Cucumber cool

 People don’t generally think about cucumbers much unless they favor pickles, in all their forms. 

The Ostrom family does think about them; it is their livelihood. Brian and Carmen Ostrom along with three of four sons are in the middle of preparing their pickling cucumbers for market. 

Started on a plot of leased land on 62nd Ave., east of Keizer in rural Marion County six years ago, the family now cultivates 35 acres of cucumbers plus another 23 acres of pumpkins. 

The Ostroms are a proud farming family. Though they had no farming experience, Brian and Carmen started their business with the optimism only farming engenders. Brian is an agronomist with Simplot in which he makes recommendations to farmers regarding fungicide, insecticides and other chemicals. 

“I’m protecting the grower’s interest, essentially,” said Brian. “We go out and look at the fields, see what it looks like and what it needs.” 

The Ostroms grow three varieties of cucumbers to satisfy the pickling needs of their end customers. They sell their goods to local farm retailers such as E.Z. Orchards and Jones Farm Produce. 

They sell their pumpkins to the same type of outlets, the Ostroms also donate many to local organizations. Some are sold to local schools and day care facilities. 

As if cukes and pumpkins weren’t enough, the family also grows and sells Christmas trees; at one time they had the largest tree lot in the Salem- Keizer area. After a hiatus, the Ostrom sons—Zach, Landon and Karsten—will again sell trees for the upcoming holiday season. 

Farming takes lots of water. The ornamental pumpkin patch is interlaced with 16,000 feet of irrigation pipe, all laid by hand. 

Besides their sons, the farm employs a handful of migrant workers, many who return year after year. 

“We enjoy working with them,” said Carmen. “They enjoy working with us.” Brian buys the workers lunch each Friday, they sit down at a table in the barn with family members. 

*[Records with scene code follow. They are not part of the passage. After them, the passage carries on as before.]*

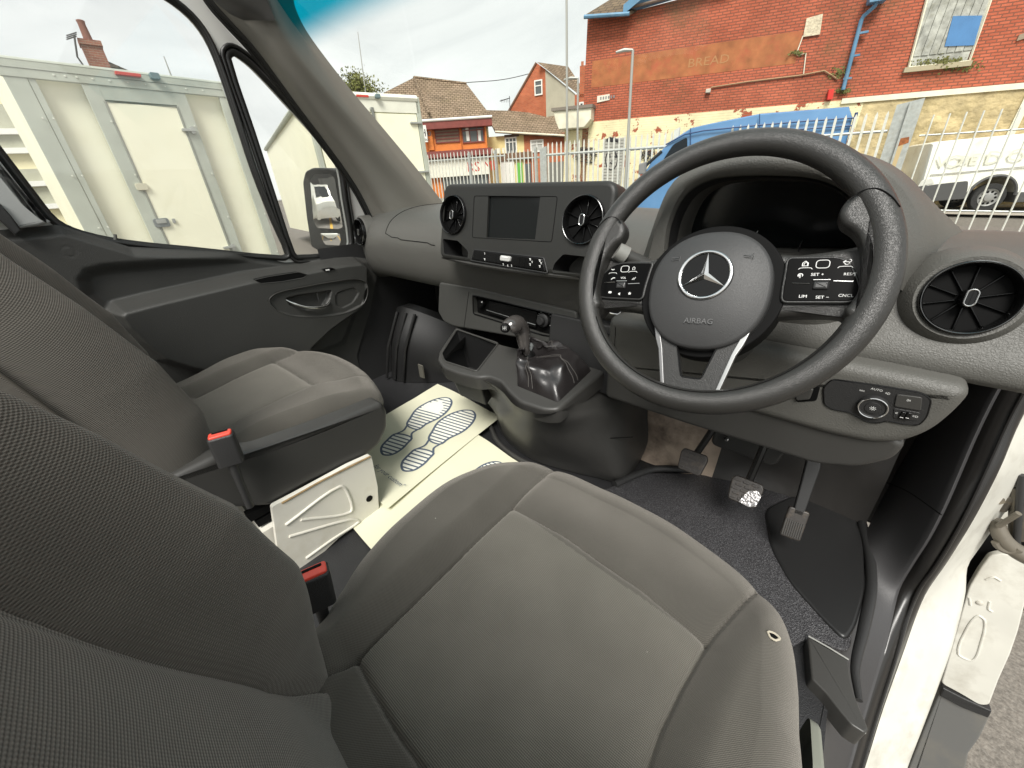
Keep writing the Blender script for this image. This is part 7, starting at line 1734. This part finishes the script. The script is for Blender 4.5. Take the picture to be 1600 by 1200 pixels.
# gable house, brick face and rendered flank
D = 36.
th = Thing('gable_house', 'tall red brick gable house with a pale rendered flank and white attic window', 'house', tuple(vface(D, 840, 160).o), van=False)
f = vface(D, 840, 160, math.radians(-18)); fg = f
RB3 = brickmat('gable_brick', (.48, .13, .06), (.38, .09, .045), (.33, .18, .11), ax=tuple(float(x) for x in f.ex))
gp_ = [f.uv(792, 172), f.uv(853, 180), f.uv(852, 108), f.uv(838, 98)]
th.part('gable_wall', slab(f, [(gp_[0][0] - .6, gp_[0][1] - 1.), (gp_[1][0], gp_[1][1] - 3), gp_[2], gp_[3]], 0, 0, back=-.3), RB3, smooth=False)
th.part('verge', tube([f.P(gp_[0][0] - .6, gp_[0][1] - .9, .04), f.P(*gp_[3], .04)], .07, 5), mat('verge_brown', (.2, .12, .08), .7))
window(th, f, [(835, 126), (847, 124), (848, 148), (836, 150)], .08, trans=(.62,))
fr_ = Fr(f.P(*gp_[2], 0) * (1, 1, 0), -f.en * .92 + f.ex * .6, Z, world=True)
w1 = [fr_.uv(853, 108), fr_.uv(899, 147), fr_.uv(899, 205), fr_.uv(853, 205)]
th.part('rendered_flank', slab(fr_, [(0, -1), (w1[1][0], -1), (w1[1][0], w1[1][1]), (0, w1[0][1])], 0, 0, back=-.3), mat('grey_render', (.46, .43, .33), .85, var=.08, vscale=1.5), smooth=False)
rp = [f.P(*f.uv(838, 97), .1), f.P(*f.uv(853, 107), .15), fr_.P(w1[1][0] + .1, w1[1][1] + .05, .1), s_(fg.uv(905, 143), 6), s_(fg.uv(886, 106), 6)]
rp = [fr_.P(-.1, w1[0][1] + .0, .12), fr_.P(w1[1][0] + .2, w1[1][1] - .02, .12), CAM + gray(916, 146) * (np.linalg.norm(fr_.P(w1[1][0], 0, 0) - CAM) * 1.02 / np.linalg.norm(gray(916, 146))), CAM + gray(888, 104) * (41 / np.linalg.norm(gray(888, 104))), CAM + gray(839, 97) * (36.3 / np.linalg.norm(gray(839, 97)))]
th.part('roof', (rp, [(0, 1, 2, 3), (0, 3, 4)]), ROOFM, smooth=False)
# balcony house in red brick right of it
fb3 = vface(27., 905, 170, 0)
th = Thing('balcony_house', 'narrow red brick house end with a tall white window and metal balcony rail', 'house', tuple(fb3.o), van=False)
q = rect_px(fb3, 898, 148, 916, 208); th.part('wall', slab(fb3, q, 0, 0, back=-3), RB3, smooth=False)
window(th, fb3, [(905, 160), (912, 160), (912, 186), (905, 186)], .07)
th.part('chimney_stack', slab(fb3, rect_px(fb3, 906, 103, 925, 150), .0, 0, back=-.8), RB3, smooth=False); th.part('chimney_pot', slab(fb3, rect_px(fb3, 908, 96, 912, 103), .0, 0, back=-.3), mat('terracotta', (.4, .15, .08), .8), smooth=False)
bq = [fb3.uv(u, v, .6) for u, v in ((878, 172), (898, 166), (898, 190), (880, 196))]
IR = mat('black_iron', (.04, .04, .04), .5)
for a, b in ((0, 1), (3, 2)): th.part('balcony_rail', tube([fb3.P(*bq[a], .6), fb3.P(*bq[b], .6)], .045, 5), IR)
for k in range(4): t_ = k / 3; th.part('balcony_bar', tube([fb3.P(bq[0][0] + (bq[1][0] - bq[0][0]) * t_, bq[0][1] + (bq[1][1] - bq[0][1]) * t_, .6), fb3.P(bq[3][0] + (bq[2][0] - bq[3][0]) * t_, bq[3][1] + (bq[2][1] - bq[3][1]) * t_, .6)], .035, 5), IR)
# chimney and roof ridge over the near truck
D = 24.
f = vface(D, 150, 90, math.radians(4))
th = Thing('chimney_house', 'house roof with leaning red brick chimney rising behind the near truck', 'house', tuple(f.o), van=False)
RB4 = brickmat('chimney_brick', (.30, .12, .08), (.22, .08, .06), (.3, .22, .16), ax=tuple(float(x) for x in f.ex))
cp = [f.uv(u, v) for u, v in ((123, 62), (150, 58), (158, 108), (135, 112))]
za = cp[0][1]; a0_ = cp[0][0]; a1_ = a0_ + .58
th.part('chimney', slab(f, [(a0_, za - 6), (a1_, za - 6), (a1_, za - .1), (a0_, za)], 0, .0, back=-.5), RB4, smooth=False)
ck = th.part('chimney_cap', slab(f, [(a0_ - .03, za - .12), (a1_ + .03, za - .12), (a1_ + .03, za + .04), (a0_ - .03, za + .04)], .06, 0, back=-.54), RB4, smooth=False)
th.part('chimney_pot', lathe(Fr(f.P(a0_ + .3, za, -.4), X, Y), [(.14, 0), (.11, .6), (.13, .68), (.10, .7)], 12), mat('clay_pot', (.20, .08, .055), .8))
rr_ = [f.P(*f.uv(150, 84), -.3), f.P(*f.uv(222, 116), -.3), f.P(*f.uv(222, 150), .5), f.P(*f.uv(90, 150), .5), f.P(*f.uv(140, 105), -.3)]
th.part('roof', thick((rr_, [(0, 1, 2, 3, 4)]), tuple(-f.en * .3)), ROOFM, smooth=False)
th.part('aerial', tube([f.P(*f.uv(135, 110), .1), f.P(*f.uv(121, 90), .1), f.P(*f.uv(116, 56), .1)], .03, 5), IR)
for v in (54, 57, 60): th.part('aerial_rod', tube([f.P(*f.uv(104, v + 3), .1), f.P(*f.uv(120, v - 2), .1)], .018, 4), IR)
def rodpole(label, u0, v0, u1, v1, D, r):
    a, b = far(u0, v0, D), far(u1, v1, D); t = Thing('radio_mast', label, 'mast', (b[0], b[1], b[2]), van=False); t.part('rod', tube([a, b], [r * .5, r], 6), LPM)
rodpole('thin whip mast above the near truck roof', 256, 88, 272, 130, 20., .03)
rodpole('thin leaning mast rising from the leafy tree', 559, 50, 572, 150, 26., .035)
# overhead wire
th = Thing('overhead_wire', 'thin overhead wire crossing the sky between the roofs', 'wire', tuple(far(780, 125, 33)), van=False)
a, b = far(729, 129, 34), far(840, 112, 37); th.part('wire', tube(spl([a, (a + b) / 2 + (0, 0, -.15), b], 6), .022, 4), IR)
th = Thing('television_aerial', 'small television aerial beside the gable', 'aerial', tuple(far(790, 156, 36)), van=False)
th.part('boom', tube([far(781, 158, 36), far(797, 153, 36)], .03, 4), IR); th.part('mast', tube([far(796, 150, 36), far(797, 172, 36)], .03, 4), IR)
for k in range(5): u = 783 + k * 2.6; th.part('element', tube([far(u, 155, 36), far(u + .5, 160, 36)], .018, 4), IR)

# ---------------- tree behind the second truck
th = Thing('tree', 'light leafy tree top behind the second box truck', 'tree', tuple(far(558, 150, 27)), van=False)
LEAF = mat('leaves', (.16, .17, .045), .8, var=.45, vscale=1.2)
c = far(557, 138, 27); V = []; Fc = []; g_ = G(c[0], c[1])
limbs = []
trunk = [np.array((c[0], c[1], g_)), np.array((c[0] + .1, c[1], c[2] - 1.6)), np.array((c[0], c[1] + .1, c[2]))]
th.part('trunk', tube(spl(trunk, 4), [.22, .2, .18, .16, .14, .12, .10, .07, .04], 8), mat('bark', (.12, .10, .07), .9, bump=(20, .6, .02)))
lb = []
for k in range(34):
    a = rnd.uniform(0, 6.28); e = rnd.uniform(.1, 1.35); L__ = rnd.uniform(1.0, 2.1) * (1.15 - .45 * abs(math.sin(e)))
    s = np.array((c[0], c[1], c[2] - rnd.uniform(0.2, 1.4))); t_ = s + np.array((math.cos(a) * math.cos(e), math.sin(a) * math.cos(e), math.sin(e))) * L__
    limbs.append((s, t_)); lb.append(tube([s, (s + t_) / 2 + (0, 0, -.05), t_], [.04, .025, .01], 5))
th.part('branches', join(*lb), bpy.data.materials['bark'])
for s, t_ in limbs:
    for m_ in range(150):
        f_ = rnd.uniform(.35, 1.08); p = s + (t_ - s) * f_ + np.array([rnd.gauss(0, .20) for _ in range(3)])
        sz = rnd.uniform(.04, .09); n = len(V); d1 = _n(np.array([rnd.gauss(0, 1) for _ in range(3)])); d2 = _n(np.cross(d1, np.array([rnd.gauss(0, 1) for _ in range(3)])))
        V += [p - d1 * sz, p + d2 * sz * .5, p + d1 * sz, p - d2 * sz * .5]; Fc.append((n, n + 1, n + 2, n + 3))
th.part('crown', (V, Fc), LEAF, smooth=False, stuff=True)

# ---------------- cream building at the far left seen past the near truck
f = vface(14., 40, 240, math.radians(-20))
th = Thing('cream_building', 'cream building with wide shaded windows at the left edge beyond the near truck', 'building', tuple(f.o), van=False)
th.part('wall', slab(f, [(-8, -1), (1.5, -1), (1.5, f.uv(0, 112)[1]), (-8, f.uv(0, 112)[1])], 0, 0, back=-3), mat('cream_wall', (.78, .72, .46), .7, var=.08, vscale=2), smooth=False)
SHW = mat('shaded_window', (.42, .42, .32), .3, var=.12, vscale=4)
for v0, v1 in ((163, 202), (208, 232), (265, 285), (295, 322)):
    for k in range(3):
        q = f.uv(20, v0), f.uv(20, v1); a_ = -6 + k * 2.35
        w_ = th.part('window', slab(f, [(a_, q[1][1]), (a_ + 2.15, q[1][1]), (a_ + 2.15, q[0][1]), (a_, q[0][1])], .03, 0, back=0), SHW, smooth=False)
        th.part('sill', fbox(f, a_ - .03, a_ + 2.2, q[1][1] - .1, q[1][1], 0, .12), UPVC, parent=w_, smooth=False)
th.part('roof_band', fbox(f, -8, 1.6, f.uv(0, 112)[1] - .1, f.uv(0, 112)[1] + .15, -.1, .15), ALU, smooth=False)
# ---------------- what stands in the yard behind the cab (seen in the wing mirror)
th = Thing('warehouse', 'dark grey clad warehouse at the back of the yard seen in the wing mirror', 'building', (-6, -26, 0), van=False)
DG = mat('dark_cladding', (.045, .045, .045), .6, bump=(6, .4, .01))
f = Fr((-6, -26, G(-6, 0)), (-1, 0, 0), Z)
th.part('wall', slab(f, [(-16, 0), (14, 0), (14, 6.5), (-16, 6.5)], 0, 0, back=-8), DG, smooth=False)
for k in range(12): th.part('cladding_rib', fbox(f, -15 + k * 2.5, -14.9 + k * 2.5, 0, 6.5, 0, .06), DG, smooth=False)
th.part('roof_edge', fbox(f, -16.2, 14.2, 6.4, 6.75, -.1, .2), ALU, smooth=False)
for k in range(3):
    w_ = th.part('loading_door', slab(f, [(-9 + k * 6, 0), (-5.6 + k * 6, 0), (-5.6 + k * 6, 3.6), (-9 + k * 6, 3.6)], .06, 0, back=0), mat('yard_door', (.16, .16, .15), .5) if k == 0 else bpy.data.materials['yard_door'], smooth=False)
def yard_van(label, x, y, ang):
    e = np.array((math.cos(ang), math.sin(ang), 0)); f = Fr((x, y, G(x, 0)), e, Z, world=True)
    t = Thing('parked_van', label, 'van', (x, y, G(x, 0)), van=False, group='vans parked in the yard')
    out = [(-2.2, .35), (-2.25, 2.1), (-2.1, 2.25), (.6, 2.25), (1.2, 1.5), (2.0, 1.25), (2.2, .9), (2.2, .35), (1.75, .35), (1.7, .6), (1.4, .72), (1.1, .6), (1.05, .35), (-1.05, .35), (-1.1, .6), (-1.4, .72), (-1.7, .6), (-1.75, .35)]
    van_body(t, f, out, 1.85, VWH)
    t.part('side_window', slab(f, rnd_poly([(.05, 1.35), (.98, 1.35), (.55, 2.0), (.05, 2.0)], .05), .0, 0, back=-.02, c0=.012), CARGL)
    t.part('windscreen', grid([[f.P(1.22, 1.52, -.25), f.P(.70, 2.14, -.32)], [f.P(1.22, 1.52, -1.6), f.P(.70, 2.14, -1.53)]]), CARGL)
    t.part('grille', slab(Fr(f.P(2.205, .8, -.925), np.array((e[1], -e[0], 0)), Z), rrect(1.0, .25, .05), .02, .005), BLACK)
    for s in (-.75, .75): t.part('headlight', slab(Fr(f.P(2.205, .88, -.925 + s), np.array((e[1], -e[0], 0)), Z), rrect(.26, .2, .05), .02, .005), bpy.data.materials['lamp_glass'])
    wheel(t, Fr(f.P(1.4, .34, -.02), f.ex, f.ey), .33); wheel(t, Fr(f.P(-1.4, .34, -.02), f.ex, f.ey), .33)
    return t
yard_van('white van parked in the yard, the nearer one in the wing mirror', -3.6, -13.0, math.radians(65))
yard_van('white van parked further left in the yard behind the cab', -7.6, -14.5, math.radians(80))
YL = mat('yellow_line_paint', (.62, .36, .03), .7)
V = []; Fc = []
for k in range(9):
    x = -9.5 + k * 1.5; n = len(V)
    V += [(x, -18, G(x, 0) + .006), (x + .13, -18, G(x, 0) + .006), (x + 1.6, -9, G(x + 1.5, 0) + .006), (x + 1.47, -9, G(x + 1.4, 0) + .006)]; Fc.append((n, n + 1, n + 2, n + 3))
structure('yard_markings', (V, Fc), YL)
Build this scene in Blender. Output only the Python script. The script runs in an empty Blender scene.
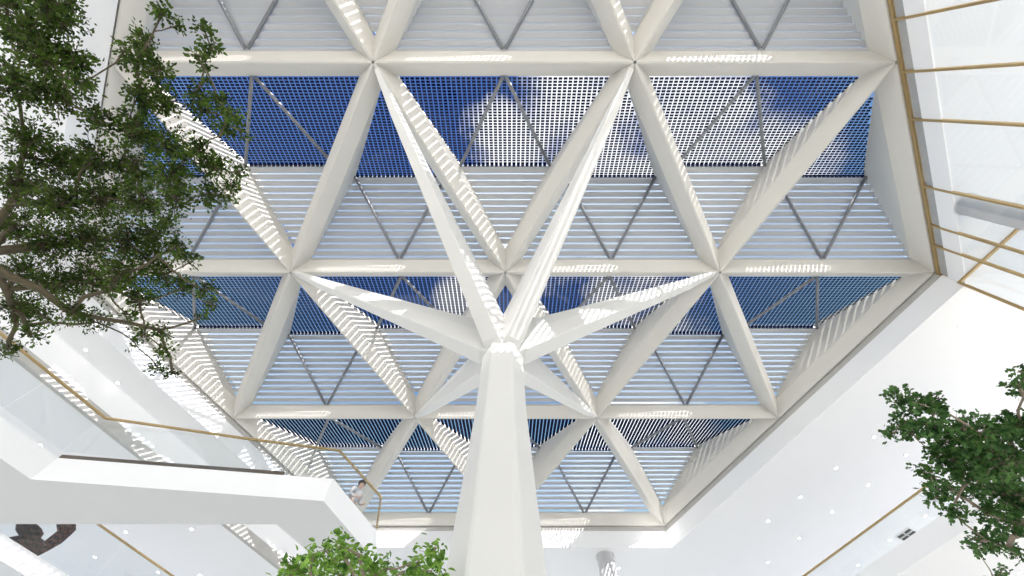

It is the same barn where Brian constructed a large walk-in cooler to hold product until it is ready to be processed. 

Each year the Ostroms produce half a million pounds of cucumbers and more than 200,000 pounds of pumpkins. 

When cucumbers are brought in from the field workers load them into a rotating cylinder for washing and then they are sorted for desirability. If a cuke doesn’t meet the Ostrom standard, it is set aside and used as feed. 

The future looks bright for the Ostroms. “People love fresh produce, especially local produce. We’ve made our name with our local, family-owned product,” said Brian.